By Bonson Lam   May 29, 2013

If your idea of a holiday is the sound of the spinnaker flapping in the breeze or the gentle waves lapping while you are making your sand castle kingdom, then put Aharen village on the west coast of the Kerama islands on top of your list for your next holiday.

The village of Aharen, on the west coast of Tokashiki Island, is caught in a time warp, one that starts the moment you board the hour long ride on the ferry from Port Tomari in the capital Naha. It is like you are crossing the moat to another part of your life, one left behind by the busy-ness of life. There is just one elementary school and one road that leads out of the village into the wooded hills, so for most of the day, it is largely vehicle free.

It is however by no means a surfing or hippie town, despite all the locals bearing a healthy caramel hue from the sun and the visitors from the big smoke being pasty white. There were no waves to speak of when I visited in September, so the picture post card of still turquoise and cerulean blue waters is an apt description. The coral reef is within swimming distance from the beach, but it is best to go on a guided half day kayak and snorkel adventure with Islands Trip adventures. The dramatic grottoes, soaring cliffs, twenty meter deep crystal clear visibility and the small islands that dot the bay make it a photographer’s delight.

Tokashiki Island, otherwise known as Tokashiki son in the Kerama Isles, is a quiet, wooded island, beautiful and solitary at the same time, a place left behind by modernity. Just past the village there is what looks like to be an abandoned aquarium, with empty concrete fish tanks and slightly overgrown paths, a ghost of its former self. It makes you wonder what the place would have been like in its heyday. For people who would like time for reflection during their vacation away from noise of the city, this sense of seclusion, is part of its charm.

In the center of this village there is an old lady at a beach shack that has been making Okinawan Soba noodles with love for over forty years.
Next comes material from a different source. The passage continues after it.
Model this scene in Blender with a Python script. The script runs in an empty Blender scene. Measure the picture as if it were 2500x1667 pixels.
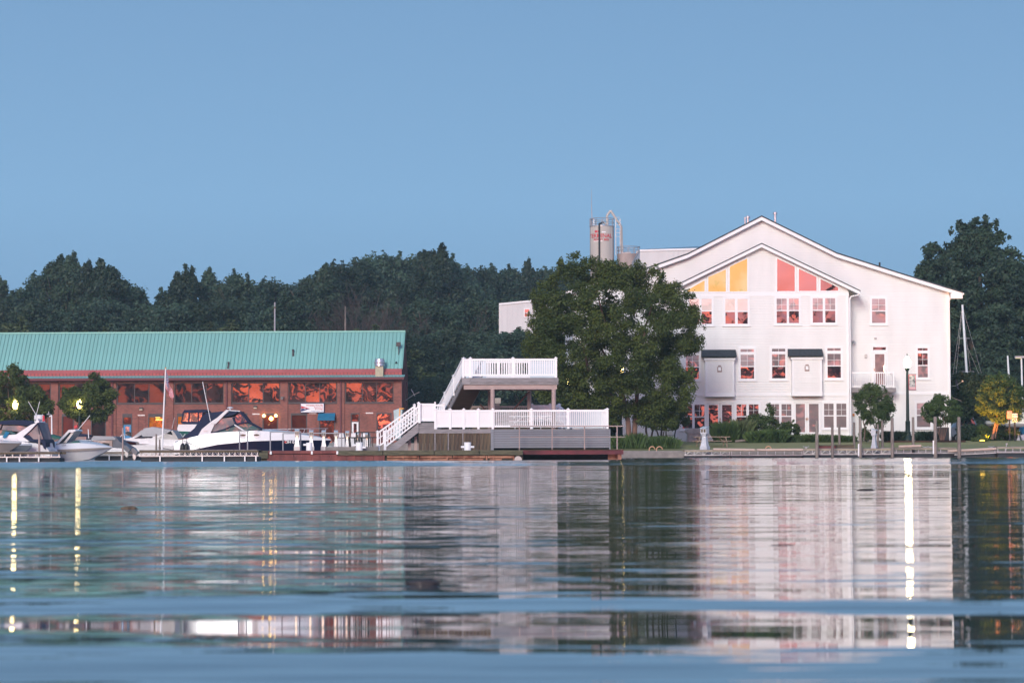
import bpy, math, random
import numpy as np
from mathutils import Vector, Matrix
random.seed(7)
R = math.radians
sc = bpy.context.scene
col = sc.collection

# ------------------------------------------------------------------ camera
F_PX = 85.0/36.0*2500.0
cam_d = bpy.data.cameras.new('camera'); cam = bpy.data.objects.new('camera', cam_d); col.objects.link(cam)
CAM_H = 0.54
cam_d.lens = 85; cam_d.sensor_width = 36; cam_d.clip_end = 6000; cam_d.clip_start = 0.1
PITCH = math.atan((1098-833.5)/F_PX)
Mcam = Matrix.Translation((0, 0, CAM_H)) @ Matrix.Rotation(math.pi/2+PITCH, 4, 'X') @ Matrix.Rotation(-0.0022, 4, 'Z')
cam.matrix_world = Mcam
sc.camera = cam
cam_d.dof.use_dof = True; cam_d.dof.focus_distance = 150; cam_d.dof.aperture_fstop = 5.0
sc.cycles.use_denoising = True
sc.cycles.max_bounces = 7; sc.cycles.diffuse_bounces = 3; sc.cycles.glossy_bounces = 4
sc.cycles.transmission_bounces = 4; sc.cycles.transparent_max_bounces = 6
sc.cycles.sample_clamp_indirect = 8
sc.cycles.blur_glossy = 0.3

def at(px, py, Y):
    """world point on the plane y = Y that the photograph shows at (px, py) of 2500 x 1667"""
    d = Mcam.to_3x3() @ Vector(((px-1250)/F_PX, (833.5-py)/F_PX, -1))
    return Vector((0, 0, CAM_H)) + d*(Y/d.y)

# ------------------------------------------------------------------ world
SUN_EL, SUN_AZ = R(1.2), R(196)       # azimuth from +Y, clockwise: low in the west behind the camera
w = bpy.data.worlds.new('World'); sc.world = w; w.use_nodes = True
nt = w.node_tree; N = nt.nodes; L = nt.links
bg = N['Background']
def nd(tree, t, **kw):
    n = tree.nodes.new(t)
    for k, v in kw.items():
        if k.startswith('i_'):
            n.inputs[int(k[2:])].default_value = v
        else: setattr(n, k, v)
    return n
sky = nd(nt, 'ShaderNodeTexSky', sky_type='NISHITA', sun_disc=False, sun_elevation=SUN_EL, sun_rotation=SUN_AZ,
         dust_density=2.0, ozone_density=2.0)
tint = nd(nt, 'ShaderNodeMix', data_type='RGBA', blend_type='MULTIPLY'); tint.inputs[0].default_value = 1
L.new(sky.outputs[0], tint.inputs[6]); tint.inputs[7].default_value = (0.58, 0.31, 0.46, 1)
geo = nd(nt, 'ShaderNodeTexCoord'); sep = nd(nt, 'ShaderNodeSeparateXYZ'); L.new(geo.outputs['Generated'], sep.inputs[0])
asn = nd(nt, 'ShaderNodeMath', operation='ARCSINE'); L.new(sep.outputs[2], asn.inputs[0])
deg = nd(nt, 'ShaderNodeMapRange'); L.new(asn.outputs[0], deg.inputs[0])
deg.inputs[1].default_value = 0; deg.inputs[2].default_value = math.pi/2
ramp = nd(nt, 'ShaderNodeValToRGB'); L.new(deg.outputs[0], ramp.inputs[0])
stops = [(0, (.175, .295, .455)), (.035, (.203, .365, .57)), (.065, (.225, .415, .65)), (.12, (.185, .345, .57)),
         (.3, (.19, .31, .52)), (1, (.13, .22, .42))]
ramp.color_ramp.elements[0].position = 0; ramp.color_ramp.elements[0].color = stops[0][1]+(1,)
ramp.color_ramp.elements[1].position = 1; ramp.color_ramp.elements[1].color = stops[-1][1]+(1,)
for p, c in stops[1:-1]:
    e = ramp.color_ramp.elements.new(p); e.color = c+(1,)
west = nd(nt, 'ShaderNodeMapRange', interpolation_type='SMOOTHSTEP'); L.new(sep.outputs[1], west.inputs[0])
west.inputs[1].default_value = 0.25; west.inputs[2].default_value = -0.65; west.inputs[3].default_value = 0; west.inputs[4].default_value = 1
# soft cloud streaks in the sunset side
wmap = nd(nt, 'ShaderNodeMapping'); wmap.inputs['Scale'].default_value = (2.2, 2.2, 14); L.new(geo.outputs['Generated'], wmap.inputs[0])
wn = nd(nt, 'ShaderNodeTexNoise'); wn.inputs['Scale'].default_value = 1.5; wn.inputs['Detail'].default_value = 4; L.new(wmap.outputs[0], wn.inputs[0])
wr = nd(nt, 'ShaderNodeMapRange'); L.new(wn.outputs[0], wr.inputs[0]); wr.inputs[1].default_value = .35; wr.inputs[2].default_value = .65
wr.inputs[3].default_value = .75; wr.inputs[4].default_value = 1.25
tint2 = nd(nt, 'ShaderNodeMix', data_type='RGBA', blend_type='MULTIPLY'); tint2.inputs[0].default_value = 1
L.new(tint.outputs[2], tint2.inputs[6]); L.new(wr.outputs[0], tint2.inputs[7])
mx = nd(nt, 'ShaderNodeMix', data_type='RGBA'); L.new(west.outputs[0], mx.inputs[0])
L.new(ramp.outputs[0], mx.inputs[6])
add = nd(nt, 'ShaderNodeMix', data_type='RGBA', blend_type='ADD'); add.inputs[0].default_value = 1
L.new(tint2.outputs[2], add.inputs[6]); L.new(ramp.outputs[0], add.inputs[7])
L.new(add.outputs[2], mx.inputs[7]); L.new(mx.outputs[2], bg.inputs[0]); bg.inputs[1].default_value = 1.0

sd = bpy.data.lights.new('dusk_fill', 'SUN'); so = bpy.data.objects.new('dusk_fill', sd); col.objects.link(so)
sd.energy = 2.75; sd.angle = R(20); sd.color = (1, .99, .89)
LAMP_EL = R(21)   # soft fill lamp added to brighten the scene, kept above the mirrored window view
sdir = Vector((math.sin(SUN_AZ)*math.cos(LAMP_EL), math.cos(SUN_AZ)*math.cos(LAMP_EL), math.sin(LAMP_EL)))
so.rotation_euler = (-sdir).to_track_quat('-Z', 'Y').to_euler()
sc.view_settings.view_transform = 'Standard'; sc.view_settings.look = 'None'; sc.view_settings.gamma = 1
sc.view_settings.exposure = 0.12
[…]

At night Barack Izakaya serves as an informal hub for the community with their homely style of Tonkatsu served by a traditional Okinawan husband and wife team.

There is accommodation to suit all tastes in this village, from the slightly threadbare looking beachside campsite run by the youth hostel, to the homely Southern Cross pension with ocean views from the ensuite bathroom. At the top end Kerama Terrace resort offers panoramic views of the beach and fine Japanese and French cuisine, while Half Time offers simple tatami rooms with an American themed outdoor courtyard.

Kerama Airport (KJP) is the closest airport from Aharen village, however most visitors come here by ferry and bus from Naha.